» Your goal
Go through the entries below and copy each line containing the word "script".
---- Supplied data
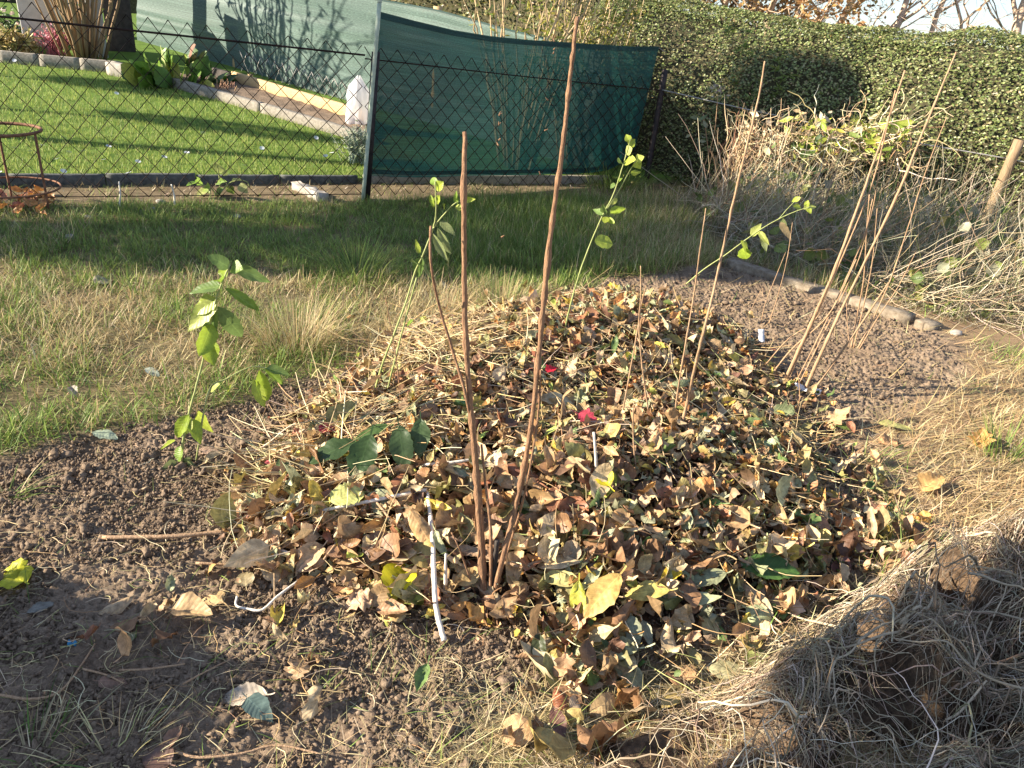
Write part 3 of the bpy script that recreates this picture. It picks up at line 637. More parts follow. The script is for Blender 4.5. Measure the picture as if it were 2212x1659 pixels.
--------
---- Supplied data
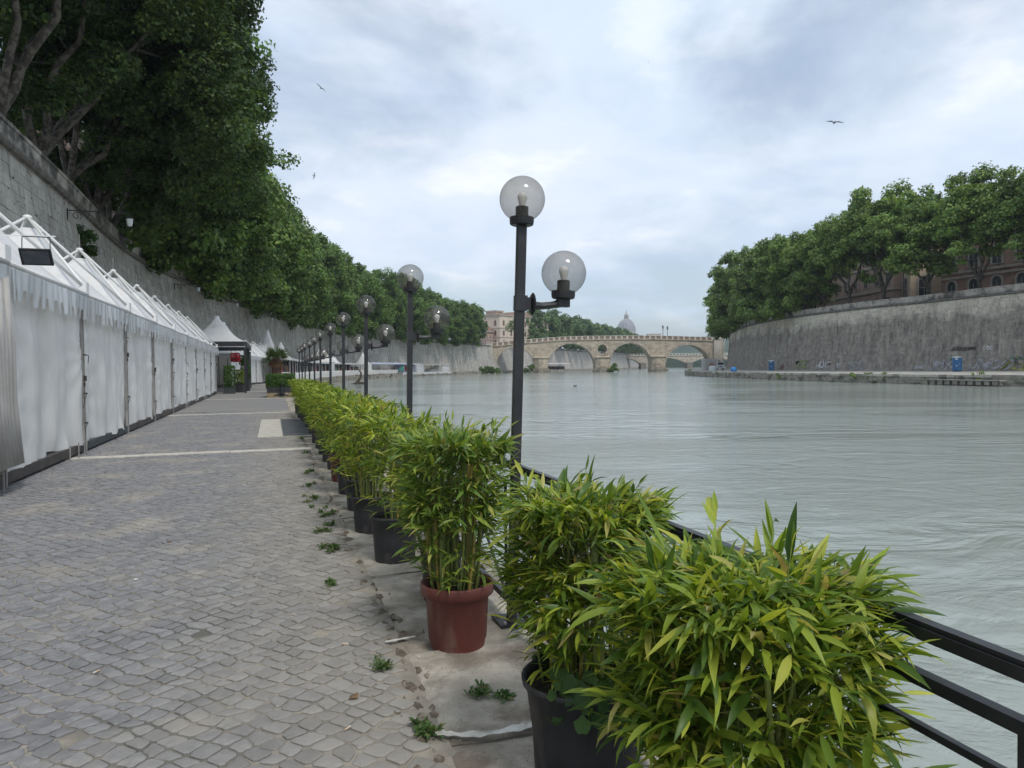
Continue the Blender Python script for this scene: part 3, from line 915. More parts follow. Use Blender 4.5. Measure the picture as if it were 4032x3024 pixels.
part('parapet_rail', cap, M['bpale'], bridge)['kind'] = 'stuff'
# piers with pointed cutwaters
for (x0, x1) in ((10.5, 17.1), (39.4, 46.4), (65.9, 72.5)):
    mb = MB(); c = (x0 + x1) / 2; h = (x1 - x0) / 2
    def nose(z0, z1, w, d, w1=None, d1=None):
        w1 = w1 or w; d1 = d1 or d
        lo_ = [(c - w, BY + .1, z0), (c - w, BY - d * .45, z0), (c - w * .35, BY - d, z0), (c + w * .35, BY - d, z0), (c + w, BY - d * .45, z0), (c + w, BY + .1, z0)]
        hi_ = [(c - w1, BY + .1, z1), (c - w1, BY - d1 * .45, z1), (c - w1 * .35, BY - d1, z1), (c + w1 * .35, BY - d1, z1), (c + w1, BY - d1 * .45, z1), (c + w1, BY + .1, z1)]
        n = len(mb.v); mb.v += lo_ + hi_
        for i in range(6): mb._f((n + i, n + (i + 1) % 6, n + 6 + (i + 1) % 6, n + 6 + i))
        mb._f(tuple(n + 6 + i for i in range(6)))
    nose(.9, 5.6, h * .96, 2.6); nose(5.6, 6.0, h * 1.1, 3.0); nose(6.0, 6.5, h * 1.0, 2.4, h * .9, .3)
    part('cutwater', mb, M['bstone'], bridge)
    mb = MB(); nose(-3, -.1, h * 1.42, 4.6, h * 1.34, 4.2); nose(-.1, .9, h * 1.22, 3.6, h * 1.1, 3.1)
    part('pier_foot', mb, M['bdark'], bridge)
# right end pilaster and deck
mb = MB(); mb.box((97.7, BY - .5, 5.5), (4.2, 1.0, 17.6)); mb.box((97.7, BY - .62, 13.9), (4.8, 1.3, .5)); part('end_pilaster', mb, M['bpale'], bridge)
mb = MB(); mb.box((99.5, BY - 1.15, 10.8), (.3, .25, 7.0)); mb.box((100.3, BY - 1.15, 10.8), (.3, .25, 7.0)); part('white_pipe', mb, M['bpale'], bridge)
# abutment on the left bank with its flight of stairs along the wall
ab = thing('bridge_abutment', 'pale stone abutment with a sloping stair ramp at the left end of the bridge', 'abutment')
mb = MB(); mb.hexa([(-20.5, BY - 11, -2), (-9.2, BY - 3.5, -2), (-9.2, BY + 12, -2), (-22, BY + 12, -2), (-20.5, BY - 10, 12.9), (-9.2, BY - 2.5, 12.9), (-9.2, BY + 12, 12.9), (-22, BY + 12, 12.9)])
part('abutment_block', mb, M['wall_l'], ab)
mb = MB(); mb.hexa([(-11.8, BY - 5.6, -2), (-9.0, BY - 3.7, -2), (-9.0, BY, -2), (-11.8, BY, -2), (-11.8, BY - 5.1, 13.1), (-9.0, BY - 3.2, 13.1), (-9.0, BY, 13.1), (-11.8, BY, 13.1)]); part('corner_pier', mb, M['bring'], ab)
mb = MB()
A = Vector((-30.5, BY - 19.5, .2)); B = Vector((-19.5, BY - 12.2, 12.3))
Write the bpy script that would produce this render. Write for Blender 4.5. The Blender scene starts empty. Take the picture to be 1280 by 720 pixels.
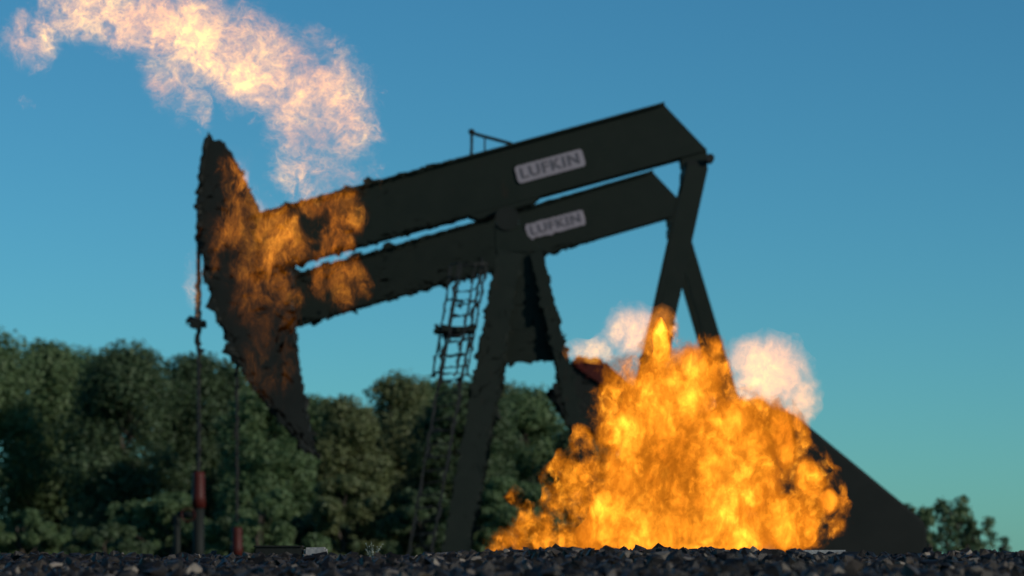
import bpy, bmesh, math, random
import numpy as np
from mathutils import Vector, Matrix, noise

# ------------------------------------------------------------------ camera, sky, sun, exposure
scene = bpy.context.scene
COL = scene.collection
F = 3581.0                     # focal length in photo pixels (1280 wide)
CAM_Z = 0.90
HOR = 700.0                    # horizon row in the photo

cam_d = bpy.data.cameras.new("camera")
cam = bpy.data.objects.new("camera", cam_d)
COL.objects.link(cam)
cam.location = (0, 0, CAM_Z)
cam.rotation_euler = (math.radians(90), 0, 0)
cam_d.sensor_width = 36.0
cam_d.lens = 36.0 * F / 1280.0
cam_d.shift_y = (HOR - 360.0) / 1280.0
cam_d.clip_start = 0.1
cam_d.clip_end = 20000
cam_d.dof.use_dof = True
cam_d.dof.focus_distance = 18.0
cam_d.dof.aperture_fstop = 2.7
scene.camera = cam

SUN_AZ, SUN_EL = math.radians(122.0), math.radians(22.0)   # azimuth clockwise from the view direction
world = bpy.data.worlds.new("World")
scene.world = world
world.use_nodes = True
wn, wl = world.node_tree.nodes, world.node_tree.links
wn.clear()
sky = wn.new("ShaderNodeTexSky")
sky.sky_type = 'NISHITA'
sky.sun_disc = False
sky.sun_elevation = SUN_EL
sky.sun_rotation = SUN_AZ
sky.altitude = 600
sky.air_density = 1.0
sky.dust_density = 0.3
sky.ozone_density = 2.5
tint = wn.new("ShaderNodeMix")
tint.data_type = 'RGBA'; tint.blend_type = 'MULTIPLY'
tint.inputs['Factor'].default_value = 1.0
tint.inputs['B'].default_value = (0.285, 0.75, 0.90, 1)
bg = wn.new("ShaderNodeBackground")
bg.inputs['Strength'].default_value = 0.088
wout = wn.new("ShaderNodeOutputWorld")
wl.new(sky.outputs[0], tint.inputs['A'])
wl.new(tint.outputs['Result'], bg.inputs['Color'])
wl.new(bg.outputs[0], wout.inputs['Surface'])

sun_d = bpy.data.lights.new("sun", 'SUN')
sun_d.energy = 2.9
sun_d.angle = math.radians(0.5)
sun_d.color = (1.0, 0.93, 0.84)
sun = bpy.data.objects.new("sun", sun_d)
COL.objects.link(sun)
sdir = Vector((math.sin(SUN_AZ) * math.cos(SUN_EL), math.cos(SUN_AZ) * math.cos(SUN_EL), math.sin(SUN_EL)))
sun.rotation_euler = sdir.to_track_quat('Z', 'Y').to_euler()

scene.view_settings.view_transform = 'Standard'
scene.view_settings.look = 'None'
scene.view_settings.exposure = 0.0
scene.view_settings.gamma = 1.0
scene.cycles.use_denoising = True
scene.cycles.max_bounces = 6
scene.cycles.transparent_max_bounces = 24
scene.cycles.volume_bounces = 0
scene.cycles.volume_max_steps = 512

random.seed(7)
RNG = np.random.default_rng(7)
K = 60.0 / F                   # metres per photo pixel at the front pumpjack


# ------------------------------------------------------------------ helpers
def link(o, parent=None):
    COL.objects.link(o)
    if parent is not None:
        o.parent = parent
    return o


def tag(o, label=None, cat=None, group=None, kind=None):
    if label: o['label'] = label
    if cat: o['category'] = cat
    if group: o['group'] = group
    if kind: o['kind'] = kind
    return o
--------
» Exercise answer
Write part 3 of the bpy script that recreates this picture. It picks up at line 637. More parts follow. The script is for Blender 4.5. Measure the picture as if it were 2212x1659 pixels.
Continue the Blender Python script for this scene: part 3, from line 915. More parts follow. Use Blender 4.5. Measure the picture as if it were 4032x3024 pixels.
Write the bpy script that would produce this render. Write for Blender 4.5. The Blender scene starts empty. Take the picture to be 1280 by 720 pixels.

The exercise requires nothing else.